GIVEN INFORMATION:
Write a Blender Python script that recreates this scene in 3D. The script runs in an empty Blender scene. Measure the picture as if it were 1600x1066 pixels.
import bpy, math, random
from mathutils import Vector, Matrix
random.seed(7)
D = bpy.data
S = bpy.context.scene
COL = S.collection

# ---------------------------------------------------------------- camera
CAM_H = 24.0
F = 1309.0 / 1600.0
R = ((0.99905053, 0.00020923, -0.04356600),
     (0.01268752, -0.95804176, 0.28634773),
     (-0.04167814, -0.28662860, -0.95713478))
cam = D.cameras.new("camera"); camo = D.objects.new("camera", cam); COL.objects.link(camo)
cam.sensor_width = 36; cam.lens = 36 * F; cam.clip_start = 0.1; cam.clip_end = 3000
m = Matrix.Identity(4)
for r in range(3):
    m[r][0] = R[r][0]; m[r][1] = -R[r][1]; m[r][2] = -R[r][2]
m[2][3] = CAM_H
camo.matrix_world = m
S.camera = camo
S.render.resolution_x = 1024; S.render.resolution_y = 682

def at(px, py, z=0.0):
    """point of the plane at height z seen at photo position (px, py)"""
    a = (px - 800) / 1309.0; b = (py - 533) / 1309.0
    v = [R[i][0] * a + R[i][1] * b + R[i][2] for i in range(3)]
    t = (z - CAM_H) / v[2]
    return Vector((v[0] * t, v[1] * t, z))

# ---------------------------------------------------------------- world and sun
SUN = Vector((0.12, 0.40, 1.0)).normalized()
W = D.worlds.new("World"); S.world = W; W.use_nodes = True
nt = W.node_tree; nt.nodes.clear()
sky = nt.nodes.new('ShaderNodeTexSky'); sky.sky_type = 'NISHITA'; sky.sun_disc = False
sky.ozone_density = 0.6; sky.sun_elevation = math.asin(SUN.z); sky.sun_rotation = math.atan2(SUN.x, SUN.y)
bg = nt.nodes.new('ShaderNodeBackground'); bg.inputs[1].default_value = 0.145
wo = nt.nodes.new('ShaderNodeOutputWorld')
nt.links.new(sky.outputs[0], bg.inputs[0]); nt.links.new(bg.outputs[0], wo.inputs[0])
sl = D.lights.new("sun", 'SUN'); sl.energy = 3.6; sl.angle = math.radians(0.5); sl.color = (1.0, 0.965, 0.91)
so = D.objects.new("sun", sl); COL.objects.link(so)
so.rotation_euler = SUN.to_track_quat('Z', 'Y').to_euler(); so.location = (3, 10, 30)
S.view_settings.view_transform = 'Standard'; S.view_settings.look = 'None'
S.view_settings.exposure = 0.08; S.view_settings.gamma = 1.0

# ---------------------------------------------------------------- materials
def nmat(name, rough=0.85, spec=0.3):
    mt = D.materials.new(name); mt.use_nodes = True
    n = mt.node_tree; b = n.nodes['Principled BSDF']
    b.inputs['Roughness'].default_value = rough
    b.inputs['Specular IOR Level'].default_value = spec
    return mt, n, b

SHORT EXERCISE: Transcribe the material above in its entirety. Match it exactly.

THE RESPONSE:
Write a Blender Python script that recreates this scene in 3D. The script runs in an empty Blender scene. Measure the picture as if it were 1600x1066 pixels.
import bpy, math, random
from mathutils import Vector, Matrix
random.seed(7)
D = bpy.data
S = bpy.context.scene
COL = S.collection

# ---------------------------------------------------------------- camera
CAM_H = 24.0
F = 1309.0 / 1600.0
R = ((0.99905053, 0.00020923, -0.04356600),
     (0.01268752, -0.95804176, 0.28634773),
     (-0.04167814, -0.28662860, -0.95713478))
cam = D.cameras.new("camera"); camo = D.objects.new("camera", cam); COL.objects.link(camo)
cam.sensor_width = 36; cam.lens = 36 * F; cam.clip_start = 0.1; cam.clip_end = 3000
m = Matrix.Identity(4)
for r in range(3):
    m[r][0] = R[r][0]; m[r][1] = -R[r][1]; m[r][2] = -R[r][2]
m[2][3] = CAM_H
camo.matrix_world = m
S.camera = camo
S.render.resolution_x = 1024; S.render.resolution_y = 682

def at(px, py, z=0.0):
    """point of the plane at height z seen at photo position (px, py)"""
    a = (px - 800) / 1309.0; b = (py - 533) / 1309.0
    v = [R[i][0] * a + R[i][1] * b + R[i][2] for i in range(3)]
    t = (z - CAM_H) / v[2]
    return Vector((v[0] * t, v[1] * t, z))

# ---------------------------------------------------------------- world and sun
SUN = Vector((0.12, 0.40, 1.0)).normalized()
W = D.worlds.new("World"); S.world = W; W.use_nodes = True
nt = W.node_tree; nt.nodes.clear()
sky = nt.nodes.new('ShaderNodeTexSky'); sky.sky_type = 'NISHITA'; sky.sun_disc = False
sky.ozone_density = 0.6; sky.sun_elevation = math.asin(SUN.z); sky.sun_rotation = math.atan2(SUN.x, SUN.y)
bg = nt.nodes.new('ShaderNodeBackground'); bg.inputs[1].default_value = 0.145
wo = nt.nodes.new('ShaderNodeOutputWorld')
nt.links.new(sky.outputs[0], bg.inputs[0]); nt.links.new(bg.outputs[0], wo.inputs[0])
sl = D.lights.new("sun", 'SUN'); sl.energy = 3.6; sl.angle = math.radians(0.5); sl.color = (1.0, 0.965, 0.91)
so = D.objects.new("sun", sl); COL.objects.link(so)
so.rotation_euler = SUN.to_track_quat('Z', 'Y').to_euler(); so.location = (3, 10, 30)
S.view_settings.view_transform = 'Standard'; S.view_settings.look = 'None'
S.view_settings.exposure = 0.08; S.view_settings.gamma = 1.0

# ---------------------------------------------------------------- materials
def nmat(name, rough=0.85, spec=0.3):
    mt = D.materials.new(name); mt.use_nodes = True
    n = mt.node_tree; b = n.nodes['Principled BSDF']
    b.inputs['Roughness'].default_value = rough
    b.inputs['Specular IOR Level'].default_value = spec
    return mt, n, b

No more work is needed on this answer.